Consultants op de korrel (mensen luisteren graag naar bedrieglijk geleuter)
De Nederlandse internet-ondernemer Jacob van Duijn beleefde de opgang en val van de dotcomhype. Die ervaring verpakte hij tot de satirische roman ‘Hyper’.
Jacob van Duijn, Hyper. Arena, 319 blz., 17,50 euro.

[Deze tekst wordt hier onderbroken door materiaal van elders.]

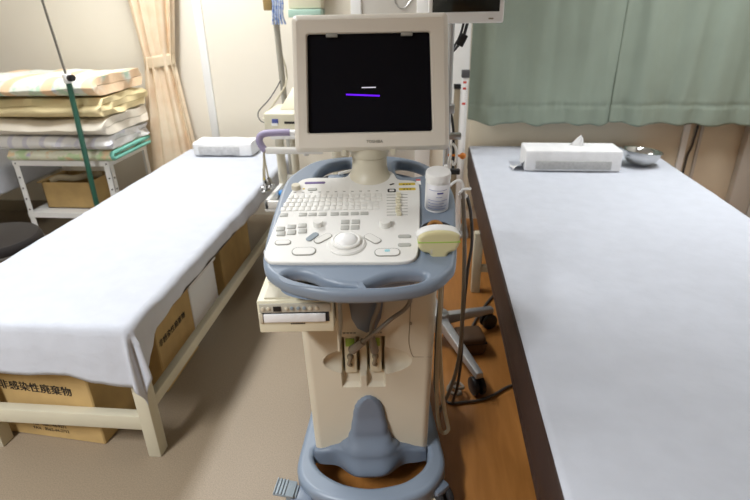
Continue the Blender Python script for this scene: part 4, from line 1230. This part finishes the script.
MB().box(-0.033, 0.006, -0.098, -0.068, 0.875, 0.90, 0.003).build('post_cap', M_black, hg)

# ------------------------------------------------------------------ ECG cart behind the machine, left
ec = thing('ecg_cart', (-0.60, 2.42, 0), 'cream trolley between left bed and ultrasound machine, tray on its front', 'trolley')
for x in (-0.10, 0.17):
    for y in (0.0, 0.26):
        MB().cyl((x, y, 0.05), (x, y, 0.742), 0.021, seg=18).build('post', M_cream, ec)
        MB().cyl((x - 0.01, y, 0.028), (x + 0.01, y, 0.028), 0.028, seg=18).build('caster', M_black, ec)
        MB().cyl((x, y, 0.03), (x, y, 0.06), 0.008, seg=10).build('caster_stem', M_steel, ec)
MB().box(-0.135, 0.21, -0.03, 0.30, 0.742, 0.765, 0.005).build('top_shelf', M_panel, ec)
MB().box(-0.135, 0.21, -0.03, 0.30, 0.12, 0.14, 0.005).build('lower_shelf', M_panel, ec)
mb = MB(); mb.box(-0.115, 0.19, -0.28, 0.02, 0.475, 0.487, 0.003)
mb.box(-0.115, -0.095, -0.28, 0.02, 0.487, 0.525, 0.004); mb.box(-0.115, 0.19, -0.28, -0.26, 0.487, 0.525, 0.004); mb.box(0.17, 0.19, -0.28, 0.02, 0.487, 0.525, 0.004); mb.box(-0.115, 0.19, 0.0, 0.02, 0.487, 0.56, 0.004)
mb.build('tray', M_panel, ec)
o = MB().ball((-0.665, 2.31, 0.506), 0.028, (1.2, 1, 0.66), 20).build('blue_cap', M_bluep); tag(o, 'small bright blue cap lying in the trolley tray', 'cap')
# recorder on the cart
er = thing('ecg_recorder', (-0.595, 2.56, 0.7655), 'cream ECG recorder with black slot on the trolley, left of the big monitor', 'medical recorder')
MB().box(-0.175, 0.17, -0.13, 0.13, 0, 0.09, 0.008, 3).build('housing', M_ocream, er)
MB().frustum([(-0.12, -0.04, 0.09), (0.15, -0.04, 0.09), (0.15, 0.12, 0.09), (-0.12, 0.12, 0.09)], [(-0.06, 0.03, 0.19), (0.12, 0.03, 0.19), (0.12, 0.10, 0.19), (-0.06, 0.10, 0.19)], 0.006).build('display_hood', M_ocream, er)
MB().box(-0.075, -0.01, -0.1325, -0.128, 0.042, 0.052).build('paper_slot', M_black, er)
MB().box(-0.135, -0.105, -0.133, -0.128, 0.042, 0.064, 0.002).build('blue_switch', mat('navy_switch', (80, 92, 160), 0.4, var=0.03), er)
MB().box(-0.138, -0.108, -0.1345, -0.132, 0.032, 0.045, 0.001).build('white_switch', M_white, er)
# cable arm
AO = Vector((0.0, -0.12, 0.66))
def shift(mb):
    mb.bm.transform(Matrix.Translation(AO)); return mb
mb = MB(); mb.box(-0.118, 0.14, -0.064, -0.036, 0.052, 0.080, 0.005); ar = shift(mb).build('cable_arm', M_panel, ec)
mb = MB(); mb.tube([(-0.005, -0.03, 0.142), (-0.06, -0.035, 0.142), (-0.11, -0.04, 0.140), (-0.135, -0.045, 0.130), (-0.142, -0.05, 0.108), (-0.132, -0.05, 0.082), (-0.118, -0.05, 0.066)], 0.0155, 14)
shift(mb).build('grip', M_lav, ar)
mb = MB(); mb.cyl((-0.008, -0.03, 0.142), (0.05, -0.03, 0.142), 0.0125, seg=16); shift(mb).build('arm_end', M_white, ar)
mb = MB(); mb.cyl((0.06, -0.03, 0.04), (0.06, -0.03, 0.16), 0.012, seg=14); mb.box(0.03, 0.055, -0.06, 0.115, 0.054, 0.076, 0.003)
shift(mb).build('mount', M_panel, ar)
mb = MB(); mb.ball((-0.118, -0.05, 0.068), 0.015); shift(mb).build('joint', M_taupe, ar)
# hanging electrode clips
el = thing('ecg_electrodes', (-0.727, 2.25, 0.728), 'cluster of metal ECG clips on cream leads hanging over the left bed edge', 'electrodes')
mb = MB()
for k, (dx, dy) in enumerate(((0, 0), (0.010, 0.004), (-0.008, 0.006))):
    mb.tube([(0.0, 0, 0.0), (dx * 0.4 - 0.004, dy, -0.05), (dx - 0.006, dy, -0.10), (dx * 1.6 - 0.008, dy * 2, -0.15)], 0.0042, 6)
mb.build('leads', M_cablec, el)
for k, (dx, dy, dz, m) in enumerate(((-0.022, 0.0, -0.178, M_steel), (0.012, -0.005, -0.172, M_steel), (-0.004, 0.012, -0.185, M_cream), (0.022, 0.008, -0.168, M_steel), (-0.012, -0.012, -0.192, M_steel))):
    mb = MB(); mb.ball((dx, dy, dz), 0.0145, (1, 1, 0.8), 14); mb.cyl((dx, dy, dz), (dx * 0.4, dy, dz + 0.04), 0.006, seg=8)
    cl = mb.build('clip', m, el)
MB().cyl((-0.012, 0, -0.165), (-0.010, 0, -0.128), 0.0055, 0.004, seg=10).build('yellow_sleeve', M_yellow, el)
MB().cyl((0.012, 0, -0.165), (0.006, 0, -0.128), 0.0055, 0.004, seg=10).build('black_sleeve', M_black, el)
MB().cyl((-0.006, -0.008, -0.18), (-0.006, -0.006, -0.14), 0.005, 0.004, seg=10).build('black_sleeve', M_black, el)

# wall IV stand with blue tag
iv = thing('iv_stand', (-0.765, 2.87, 0), 'slim grey stand behind the trolley with a blue and white cord at its top', 'stand')
MB().cyl((0, 0, 0.03), (-0.032, 0, 1.75), 0.016, seg=16).build('pole', mat('warm_grey_metal', (176, 172, 160), 0.4, 0.3, var=0.03), iv)
MB().lathe([(0, 0), (0.06, 0), (0.06, 0.012), (0.03, 0.035), (0, 0.035)], 32).build('foot', M_taupe, iv)
mb = MB()
for k in range(5):
    x = -0.02 + 0.012 * k
    mb.tube([(x - 0.02, -0.03, 1.40), (x, -0.035, 1.33), (x - 0.006, -0.035, 1.27), (x - 0.012 + 0.004 * k, -0.03, 1.225)], 0.0055, 8)
mb.build('blue_cord', mat('blue_cord', (120, 150, 210), 0.7, rgb2=(210, 220, 236), vscale=70), iv)
MB().box(-0.075, -0.03, -0.03, 0.01, 1.29, 1.42, 0.006).build('clip', M_yellow if False else mat('ochre_clip', (176, 150, 96), 0.6, var=0.1), iv)
# lead cables from cord down to recorder
cable([(-0.815, 2.96, 1.20), (-0.79, 2.93, 1.08), (-0.765, 2.9, 1.0), (-0.755, 2.82, 0.93), (-0.80, 2.72, 0.85), (-0.83, 2.64, 0.80), (-0.81, 2.58, 0.80), (-0.768, 2.56, 0.80)], 0.0045, M_cablec, 'cream lead cable hanging from the grey stand to the ECG recorder', 'lead_cable', True, 'lead cables')
cable([(-0.80, 2.97, 1.10), (-0.785, 2.93, 1.02), (-0.79, 2.86, 0.95), (-0.83, 2.76, 0.87), (-0.865, 2.66, 0.82), (-0.83, 2.58, 0.79), (-0.769, 2.55, 0.785)], 0.003, M_cabled, 'thin dark lead cable hanging beside the cream lead', 'lead_cable', True, 'lead cables')

# wall box above the monitor's left corner
wb = thing('wall_dispenser', (-0.715, 3.318, 1.25), 'cream wall-mounted box with pale green lower tray above the monitor', 'wall box')
MB().box(-0.09, 0.10, -0.10, 0, 0.045, 0.30, 0.008).build('housing', M_ocream, wb)
MB().box(-0.09, 0.10, -0.12, 0, 0.0, 0.042, 0.005).build('tray', M_glassg, wb)
MB().box(-0.035, 0.045, -0.122, -0.1, -0.006, 0.012, 0.002).build('tray_lip', M_white, wb)
# little wire hook on the door panel
o = MB().tube([(-0.21, 3.311, 1.36), (-0.20, 3.308, 1.31), (-0.165, 3.306, 1.285), (-0.13, 3.308, 1.31), (-0.10, 3.308, 1.345), (-0.095, 3.311, 1.37)], 0.0025, 8).build('wire_loop', M_steel)
tag(o, 'thin wire loop on the grey door panel behind the monitor', 'wire')

# ------------------------------------------------------------------ world, camera, view
w = bpy.data.worlds.new('World'); S.world = w
w.use_nodes = True
bg = w.node_tree.nodes['Background']
bg.inputs['Color'].default_value = (1, 0.98, 0.95, 1); bg.inputs['Strength'].default_value = 0.3

cam = bpy.data.cameras.new('camera')
cam.sensor_width = 36; cam.lens = 25.197
cam.clip_start = 0.02
co_ = bpy.data.objects.new('camera', cam); COL.objects.link(co_)
Rm = ((0.99518896, 0.02388454, -0.09501823), (0.09622007, -0.42096282, 0.90196009), (-0.01845625, -0.90676338, -0.42123572))
m = Matrix([[Rm[i][0], -Rm[i][1], -Rm[i][2], 0] for i in range(3)] + [[0, 0, 0, 1]])
m.translation = (0, 0, 1.3)
co_.matrix_world = m
cam.dof.use_dof = True; cam.dof.focus_distance = 1.35; cam.dof.aperture_fstop = 4.0
S.camera = co_
S.view_settings.view_transform = 'Standard'; S.view_settings.look = 'None'
S.view_settings.gamma = 1.0; S.view_settings.exposure = 0.22
try: S.view_settings.use_curve_mapping = False
except Exception: pass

Nog maar goed midtwintig en zijn bedje leek gespreid. Rond de millenniumwissel verpatste de Nederlandse dotcompionier Jacob van Duijn samen met een paar andere oprichters het internetbedrijf Netlinq aan FramFab. Dat bracht zowat 100 miljoen gulden op. In die tijd lieten stoere eager beavers zich uiteraard uitbetalen in aandelen van de overnemer. Kort daarop barstte de dotcomzeepbel en de aandelenkoers kelderde. Vandaag wordt de rusteloze entrepreneur gesignaleerd als mede-eigenaar van het Amsterdamse ExMachina, dat multiplayer games ontwikkelt voor mobiele telefoons en het internet. Van Duijn is ook rapper bij de Nederhopgroep Represailles en bracht nu al zijn tweede roman uit, Hyper, een satirisch portret van een jonge Nederlandse internetpionier die in 1999 grote klappers maakt en vervolgens in een neerwaartse spiraal terechtkomt. Tijdens een fikse existentiële crisis reageert het woelwater niet op de dotcomcrash, waardoor zijn miljoenen wegsmelten. Dat klinkt behoorlijk autobiografisch, al laat de auteur weten dat het boek voor amper 5 % op zijn eigen ervaring gebaseerd is.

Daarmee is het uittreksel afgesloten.